Paris:President Joe Biden on Friday for the first time publicly apologised to Ukrainian President Volodymyr Zelenskyy for a monthslong holdup in American military assistance that let Russia make gains on the battlefield. Speaking in Paris, where they both attended ceremonies marking the 80th anniversary of the D-Day landings, Biden told Zelenskyy that he apologised to the Ukrainian people for the weeks of not knowing if more assistance would come while Congress waited six months before sending Biden a USD 61 billion military aid package for Ukraine.

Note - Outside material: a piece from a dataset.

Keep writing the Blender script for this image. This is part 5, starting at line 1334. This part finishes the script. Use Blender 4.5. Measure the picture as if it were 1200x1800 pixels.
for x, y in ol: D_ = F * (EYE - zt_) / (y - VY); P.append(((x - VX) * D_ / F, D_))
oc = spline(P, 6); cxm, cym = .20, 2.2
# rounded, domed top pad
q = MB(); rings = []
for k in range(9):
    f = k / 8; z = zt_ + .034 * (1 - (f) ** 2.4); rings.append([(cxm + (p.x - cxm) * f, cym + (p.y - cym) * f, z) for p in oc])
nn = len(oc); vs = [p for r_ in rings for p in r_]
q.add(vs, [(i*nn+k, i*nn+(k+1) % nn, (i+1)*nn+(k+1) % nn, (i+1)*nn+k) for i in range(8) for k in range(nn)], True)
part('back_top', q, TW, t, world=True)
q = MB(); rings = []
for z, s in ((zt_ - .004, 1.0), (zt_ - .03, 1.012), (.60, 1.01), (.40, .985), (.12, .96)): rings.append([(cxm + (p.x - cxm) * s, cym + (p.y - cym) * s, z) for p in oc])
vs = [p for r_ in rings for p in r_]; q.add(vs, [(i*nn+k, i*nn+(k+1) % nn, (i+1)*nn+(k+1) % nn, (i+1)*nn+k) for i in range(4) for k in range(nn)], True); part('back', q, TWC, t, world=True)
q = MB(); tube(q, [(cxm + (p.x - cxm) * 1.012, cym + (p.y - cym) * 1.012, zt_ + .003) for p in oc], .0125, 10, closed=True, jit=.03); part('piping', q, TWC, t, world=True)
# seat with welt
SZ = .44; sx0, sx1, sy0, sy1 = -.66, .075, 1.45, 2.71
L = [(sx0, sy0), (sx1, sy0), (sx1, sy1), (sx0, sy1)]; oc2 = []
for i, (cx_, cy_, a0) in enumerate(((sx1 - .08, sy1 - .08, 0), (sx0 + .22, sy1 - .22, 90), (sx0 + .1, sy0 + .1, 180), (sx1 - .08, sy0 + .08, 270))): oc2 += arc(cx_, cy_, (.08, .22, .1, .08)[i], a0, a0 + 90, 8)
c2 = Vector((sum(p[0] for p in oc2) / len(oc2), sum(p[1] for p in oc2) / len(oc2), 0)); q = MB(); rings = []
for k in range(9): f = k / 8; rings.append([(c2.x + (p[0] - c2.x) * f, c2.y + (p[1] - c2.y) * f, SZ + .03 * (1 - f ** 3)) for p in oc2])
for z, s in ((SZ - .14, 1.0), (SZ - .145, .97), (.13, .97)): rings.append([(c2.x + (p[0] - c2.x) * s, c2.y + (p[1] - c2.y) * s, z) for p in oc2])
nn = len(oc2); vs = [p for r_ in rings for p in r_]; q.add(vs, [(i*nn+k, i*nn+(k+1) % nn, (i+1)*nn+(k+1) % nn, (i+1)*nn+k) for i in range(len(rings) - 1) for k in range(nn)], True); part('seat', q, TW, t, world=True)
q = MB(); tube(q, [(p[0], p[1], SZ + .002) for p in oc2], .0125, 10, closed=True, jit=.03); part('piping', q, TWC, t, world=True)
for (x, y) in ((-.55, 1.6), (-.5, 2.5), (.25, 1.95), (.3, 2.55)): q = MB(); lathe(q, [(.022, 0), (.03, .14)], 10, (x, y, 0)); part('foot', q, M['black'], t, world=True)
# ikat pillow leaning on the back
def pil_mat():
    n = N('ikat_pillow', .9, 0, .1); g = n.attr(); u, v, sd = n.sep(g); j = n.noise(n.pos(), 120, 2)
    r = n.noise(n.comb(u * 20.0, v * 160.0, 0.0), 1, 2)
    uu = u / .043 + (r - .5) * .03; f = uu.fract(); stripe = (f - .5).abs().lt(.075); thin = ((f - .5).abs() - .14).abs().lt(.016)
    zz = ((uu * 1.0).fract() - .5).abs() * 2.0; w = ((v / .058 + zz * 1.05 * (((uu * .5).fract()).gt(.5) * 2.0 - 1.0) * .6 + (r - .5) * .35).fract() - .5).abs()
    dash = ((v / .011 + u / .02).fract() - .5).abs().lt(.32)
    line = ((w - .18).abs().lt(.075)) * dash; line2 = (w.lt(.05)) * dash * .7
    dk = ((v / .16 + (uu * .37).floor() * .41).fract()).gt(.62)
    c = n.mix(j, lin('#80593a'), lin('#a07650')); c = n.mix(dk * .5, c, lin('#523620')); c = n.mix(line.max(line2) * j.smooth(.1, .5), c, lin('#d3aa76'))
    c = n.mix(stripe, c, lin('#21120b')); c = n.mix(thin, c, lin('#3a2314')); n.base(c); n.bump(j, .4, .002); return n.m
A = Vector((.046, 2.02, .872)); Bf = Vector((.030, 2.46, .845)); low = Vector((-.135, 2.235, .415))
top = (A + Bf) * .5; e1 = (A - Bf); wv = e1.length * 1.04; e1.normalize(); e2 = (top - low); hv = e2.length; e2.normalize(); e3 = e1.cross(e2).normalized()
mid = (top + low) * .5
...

Still, the Democratic president insisted that the American people were standing by Ukraine for the long haul. We're still in. Completely. Thoroughly, he said. The United States is by far Kyiv's biggest supplier of wartime support, and Ukraine is trying to fend off an intense Russian offensive in eastern areas of the country. The push is focused on the Ukrainian border regions of Kharkiv and Donetsk but Ukrainian officials say it could spread as Russia's bigger army seeks to make its advantage tell.
The offensive is seeking to exploit Kyiv's shortages of ammunition and troops along the roughly 1,000-kilometre (620-mile) front line. That shortfall in weaponry came after US military aid was held up in Congress for six months before Biden in April signed the USD 61 billion package into law.
The slow pace of delivery of pledged Western weaponry has long frustrated Zelenskyy, as has Biden's hesitation over supplying more hardware for fear of provoking Russian President Vladimir Putin. That has caused tension in their relationship. The US will send about USD 225 million in military aid to Ukraine, US officials said Thursday. The latest package includes munitions for the High Mobility Artillery Rocket System, or HIMARS, as well as mortar systems and an array of artillery rounds, officials said.
Easing their stance amid Russia's most recent onslaught and with Ukraine's army reeling, some NATO allies including the US said last week they would allow Ukraine to use weapons they deliver to Kyiv to carry out limited attacks inside Russia. That step brought a furious response from the Kremlin, which warned that Europe's biggest conflict since World War II could spin out of control.